The Mudcat Café TM
Thread #87099   Message #1628169
Posted By: WFDU - Ron Olesko
15-Dec-05 - 03:40 PM
Thread Name: Most Influential Album?
Subject: RE: Most Influential Album?
"popularity is not the same as influence"
Respectfully, you are wrong there.   Popularity has a huge influence on pop culture.   Look at pop music today - entertainers like Britanny Spears and others have a HUGE influence on defining culture. It has nothing to do with the quality of the music, but the fact that it changes the way culture evolves.

I do agree with you Bill that others had more of an influence in defining the music that we heard, but to create the entire scene was more than the work of one person or group. You are dead wrong when you declare that the Kingston Trio did not have a huge influence. The others you site certainly had a great importance, but you are failing to step back and critically examine what created the "folk scare".

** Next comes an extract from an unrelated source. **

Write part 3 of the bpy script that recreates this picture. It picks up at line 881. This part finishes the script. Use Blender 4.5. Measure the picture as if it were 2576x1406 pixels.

"but it was the early recordings of the Weavers and Pete Seeger in particular, that put banjos and guitars in a lot of hands, and contrary to what was posted above "
That is simply an opinion, and not a fact.   Of course Seeger was a huge influence, but you can't give him sole credit. There were many who were turned on by Rev. Gary Davis or Dave Van Ronk or The Kingston Trio. The Kingston Trio were being heard on the airwaves and seen on television, all the while Seeger was blacklisted. That kind of exposure opened the eyes of many people - many who would make the step from the Kingston Trio to Seeger, not vice versa.

No one, with the exception of one or two individuals, is trying to deny the importance of Seeger, Weavers, Carter Family, etc.    It is just wrong to exclude the Kingston Trio simply because they were not your personal taste.